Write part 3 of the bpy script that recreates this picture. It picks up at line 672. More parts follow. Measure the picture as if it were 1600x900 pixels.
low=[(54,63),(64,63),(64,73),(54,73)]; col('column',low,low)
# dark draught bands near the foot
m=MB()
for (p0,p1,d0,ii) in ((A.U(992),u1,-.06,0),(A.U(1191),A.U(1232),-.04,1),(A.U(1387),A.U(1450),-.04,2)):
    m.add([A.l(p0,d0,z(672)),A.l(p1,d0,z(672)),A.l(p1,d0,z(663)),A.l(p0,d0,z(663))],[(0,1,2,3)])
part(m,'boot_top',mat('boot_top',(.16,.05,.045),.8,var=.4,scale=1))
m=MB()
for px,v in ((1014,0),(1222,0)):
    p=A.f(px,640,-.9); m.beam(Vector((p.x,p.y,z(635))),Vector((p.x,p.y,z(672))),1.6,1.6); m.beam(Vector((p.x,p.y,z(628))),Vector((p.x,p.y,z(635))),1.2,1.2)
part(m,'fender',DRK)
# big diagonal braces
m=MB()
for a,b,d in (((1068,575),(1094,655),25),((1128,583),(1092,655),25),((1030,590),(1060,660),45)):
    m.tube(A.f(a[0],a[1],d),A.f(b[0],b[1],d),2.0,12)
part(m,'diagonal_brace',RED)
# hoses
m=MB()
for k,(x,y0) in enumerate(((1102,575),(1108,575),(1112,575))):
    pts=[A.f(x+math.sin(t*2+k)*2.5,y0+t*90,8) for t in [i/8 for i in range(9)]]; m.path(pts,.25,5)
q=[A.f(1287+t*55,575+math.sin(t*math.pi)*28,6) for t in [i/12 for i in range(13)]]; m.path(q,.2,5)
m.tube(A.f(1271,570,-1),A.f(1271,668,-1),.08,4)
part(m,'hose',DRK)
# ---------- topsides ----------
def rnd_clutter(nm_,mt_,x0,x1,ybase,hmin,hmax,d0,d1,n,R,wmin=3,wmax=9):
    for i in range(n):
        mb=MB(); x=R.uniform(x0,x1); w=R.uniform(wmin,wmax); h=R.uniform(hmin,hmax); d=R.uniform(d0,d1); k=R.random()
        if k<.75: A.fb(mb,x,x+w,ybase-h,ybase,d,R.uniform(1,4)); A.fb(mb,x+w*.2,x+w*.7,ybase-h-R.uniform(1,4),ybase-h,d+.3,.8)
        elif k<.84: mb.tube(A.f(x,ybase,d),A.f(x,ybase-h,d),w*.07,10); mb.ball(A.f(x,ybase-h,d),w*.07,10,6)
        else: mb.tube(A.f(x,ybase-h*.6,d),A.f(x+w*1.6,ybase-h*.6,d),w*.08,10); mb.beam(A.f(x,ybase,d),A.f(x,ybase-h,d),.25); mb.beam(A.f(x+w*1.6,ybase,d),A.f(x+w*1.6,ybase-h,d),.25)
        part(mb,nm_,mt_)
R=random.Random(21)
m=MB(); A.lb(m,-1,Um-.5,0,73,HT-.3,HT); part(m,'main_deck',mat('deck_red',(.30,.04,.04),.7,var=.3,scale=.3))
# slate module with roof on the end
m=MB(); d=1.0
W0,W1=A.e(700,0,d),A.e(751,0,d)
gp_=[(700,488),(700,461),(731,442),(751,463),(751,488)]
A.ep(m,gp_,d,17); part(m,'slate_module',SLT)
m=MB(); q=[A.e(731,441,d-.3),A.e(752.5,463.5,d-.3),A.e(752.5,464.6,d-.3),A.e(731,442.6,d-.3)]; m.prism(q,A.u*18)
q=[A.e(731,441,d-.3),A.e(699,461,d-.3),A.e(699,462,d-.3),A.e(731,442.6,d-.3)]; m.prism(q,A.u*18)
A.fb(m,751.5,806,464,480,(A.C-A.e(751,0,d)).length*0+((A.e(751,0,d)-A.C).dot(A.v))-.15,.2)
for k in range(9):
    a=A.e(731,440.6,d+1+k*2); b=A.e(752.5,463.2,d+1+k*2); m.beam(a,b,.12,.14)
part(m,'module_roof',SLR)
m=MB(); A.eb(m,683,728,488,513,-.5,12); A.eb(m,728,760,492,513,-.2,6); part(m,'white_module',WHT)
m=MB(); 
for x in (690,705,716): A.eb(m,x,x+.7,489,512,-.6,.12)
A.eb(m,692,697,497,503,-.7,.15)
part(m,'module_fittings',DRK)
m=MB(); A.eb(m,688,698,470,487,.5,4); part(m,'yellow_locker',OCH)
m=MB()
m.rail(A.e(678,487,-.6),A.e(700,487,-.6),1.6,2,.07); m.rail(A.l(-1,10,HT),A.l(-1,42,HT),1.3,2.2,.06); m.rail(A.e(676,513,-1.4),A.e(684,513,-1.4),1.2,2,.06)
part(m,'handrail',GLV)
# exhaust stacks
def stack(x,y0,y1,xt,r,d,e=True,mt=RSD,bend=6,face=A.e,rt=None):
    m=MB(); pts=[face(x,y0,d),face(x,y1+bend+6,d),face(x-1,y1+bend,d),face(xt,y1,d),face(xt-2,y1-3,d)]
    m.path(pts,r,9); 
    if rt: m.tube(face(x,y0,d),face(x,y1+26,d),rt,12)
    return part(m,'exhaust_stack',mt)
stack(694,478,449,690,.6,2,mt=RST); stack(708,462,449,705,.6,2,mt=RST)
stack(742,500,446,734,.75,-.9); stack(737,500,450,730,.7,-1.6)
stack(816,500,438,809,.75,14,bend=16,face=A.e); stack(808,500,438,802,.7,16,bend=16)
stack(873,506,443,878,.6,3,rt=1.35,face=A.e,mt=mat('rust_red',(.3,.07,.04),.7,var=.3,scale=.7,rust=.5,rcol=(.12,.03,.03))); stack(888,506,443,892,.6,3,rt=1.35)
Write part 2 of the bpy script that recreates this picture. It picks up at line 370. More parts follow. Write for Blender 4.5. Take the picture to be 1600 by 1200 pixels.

-.-.-

- **WHAT IS BEING ASKED**: Repeat all the entries exactly as given.

- **TASK ANSWER**:
Write part 3 of the bpy script that recreates this picture. It picks up at line 672. More parts follow. Measure the picture as if it were 1600x900 pixels.
low=[(54,63),(64,63),(64,73),(54,73)]; col('column',low,low)
# dark draught bands near the foot
m=MB()
for (p0,p1,d0,ii) in ((A.U(992),u1,-.06,0),(A.U(1191),A.U(1232),-.04,1),(A.U(1387),A.U(1450),-.04,2)):
    m.add([A.l(p0,d0,z(672)),A.l(p1,d0,z(672)),A.l(p1,d0,z(663)),A.l(p0,d0,z(663))],[(0,1,2,3)])
part(m,'boot_top',mat('boot_top',(.16,.05,.045),.8,var=.4,scale=1))
m=MB()
for px,v in ((1014,0),(1222,0)):
    p=A.f(px,640,-.9); m.beam(Vector((p.x,p.y,z(635))),Vector((p.x,p.y,z(672))),1.6,1.6); m.beam(Vector((p.x,p.y,z(628))),Vector((p.x,p.y,z(635))),1.2,1.2)
part(m,'fender',DRK)
# big diagonal braces
m=MB()
for a,b,d in (((1068,575),(1094,655),25),((1128,583),(1092,655),25),((1030,590),(1060,660),45)):
    m.tube(A.f(a[0],a[1],d),A.f(b[0],b[1],d),2.0,12)
part(m,'diagonal_brace',RED)
# hoses
m=MB()
for k,(x,y0) in enumerate(((1102,575),(1108,575),(1112,575))):
    pts=[A.f(x+math.sin(t*2+k)*2.5,y0+t*90,8) for t in [i/8 for i in range(9)]]; m.path(pts,.25,5)
q=[A.f(1287+t*55,575+math.sin(t*math.pi)*28,6) for t in [i/12 for i in range(13)]]; m.path(q,.2,5)
m.tube(A.f(1271,570,-1),A.f(1271,668,-1),.08,4)
part(m,'hose',DRK)
# ---------- topsides ----------
def rnd_clutter(nm_,mt_,x0,x1,ybase,hmin,hmax,d0,d1,n,R,wmin=3,wmax=9):
    for i in range(n):
        mb=MB(); x=R.uniform(x0,x1); w=R.uniform(wmin,wmax); h=R.uniform(hmin,hmax); d=R.uniform(d0,d1); k=R.random()
        if k<.75: A.fb(mb,x,x+w,ybase-h,ybase,d,R.uniform(1,4)); A.fb(mb,x+w*.2,x+w*.7,ybase-h-R.uniform(1,4),ybase-h,d+.3,.8)
        elif k<.84: mb.tube(A.f(x,ybase,d),A.f(x,ybase-h,d),w*.07,10); mb.ball(A.f(x,ybase-h,d),w*.07,10,6)
        else: mb.tube(A.f(x,ybase-h*.6,d),A.f(x+w*1.6,ybase-h*.6,d),w*.08,10); mb.beam(A.f(x,ybase,d),A.f(x,ybase-h,d),.25); mb.beam(A.f(x+w*1.6,ybase,d),A.f(x+w*1.6,ybase-h,d),.25)
        part(mb,nm_,mt_)
R=random.Random(21)
m=MB(); A.lb(m,-1,Um-.5,0,73,HT-.3,HT); part(m,'main_deck',mat('deck_red',(.30,.04,.04),.7,var=.3,scale=.3))
# slate module with roof on the end
m=MB(); d=1.0
W0,W1=A.e(700,0,d),A.e(751,0,d)
gp_=[(700,488),(700,461),(731,442),(751,463),(751,488)]
A.ep(m,gp_,d,17); part(m,'slate_module',SLT)
m=MB(); q=[A.e(731,441,d-.3),A.e(752.5,463.5,d-.3),A.e(752.5,464.6,d-.3),A.e(731,442.6,d-.3)]; m.prism(q,A.u*18)
q=[A.e(731,441,d-.3),A.e(699,461,d-.3),A.e(699,462,d-.3),A.e(731,442.6,d-.3)]; m.prism(q,A.u*18)
A.fb(m,751.5,806,464,480,(A.C-A.e(751,0,d)).length*0+((A.e(751,0,d)-A.C).dot(A.v))-.15,.2)
for k in range(9):
    a=A.e(731,440.6,d+1+k*2); b=A.e(752.5,463.2,d+1+k*2); m.beam(a,b,.12,.14)
part(m,'module_roof',SLR)
m=MB(); A.eb(m,683,728,488,513,-.5,12); A.eb(m,728,760,492,513,-.2,6); part(m,'white_module',WHT)
m=MB(); 
for x in (690,705,716): A.eb(m,x,x+.7,489,512,-.6,.12)
A.eb(m,692,697,497,503,-.7,.15)
part(m,'module_fittings',DRK)
m=MB(); A.eb(m,688,698,470,487,.5,4); part(m,'yellow_locker',OCH)
m=MB()
m.rail(A.e(678,487,-.6),A.e(700,487,-.6),1.6,2,.07); m.rail(A.l(-1,10,HT),A.l(-1,42,HT),1.3,2.2,.06); m.rail(A.e(676,513,-1.4),A.e(684,513,-1.4),1.2,2,.06)
part(m,'handrail',GLV)
# exhaust stacks
def stack(x,y0,y1,xt,r,d,e=True,mt=RSD,bend=6,face=A.e,rt=None):
    m=MB(); pts=[face(x,y0,d),face(x,y1+bend+6,d),face(x-1,y1+bend,d),face(xt,y1,d),face(xt-2,y1-3,d)]
    m.path(pts,r,9); 
    if rt: m.tube(face(x,y0,d),face(x,y1+26,d),rt,12)
    return part(m,'exhaust_stack',mt)
stack(694,478,449,690,.6,2,mt=RST); stack(708,462,449,705,.6,2,mt=RST)
stack(742,500,446,734,.75,-.9); stack(737,500,450,730,.7,-1.6)
stack(816,500,438,809,.75,14,bend=16,face=A.e); stack(808,500,438,802,.7,16,bend=16)
stack(873,506,443,878,.6,3,rt=1.35,face=A.e,mt=mat('rust_red',(.3,.07,.04),.7,var=.3,scale=.7,rust=.5,rcol=(.12,.03,.03))); stack(888,506,443,892,.6,3,rt=1.35)
Write part 2 of the bpy script that recreates this picture. It picks up at line 370. More parts follow. Write for Blender 4.5. Take the picture to be 1600 by 1200 pixels.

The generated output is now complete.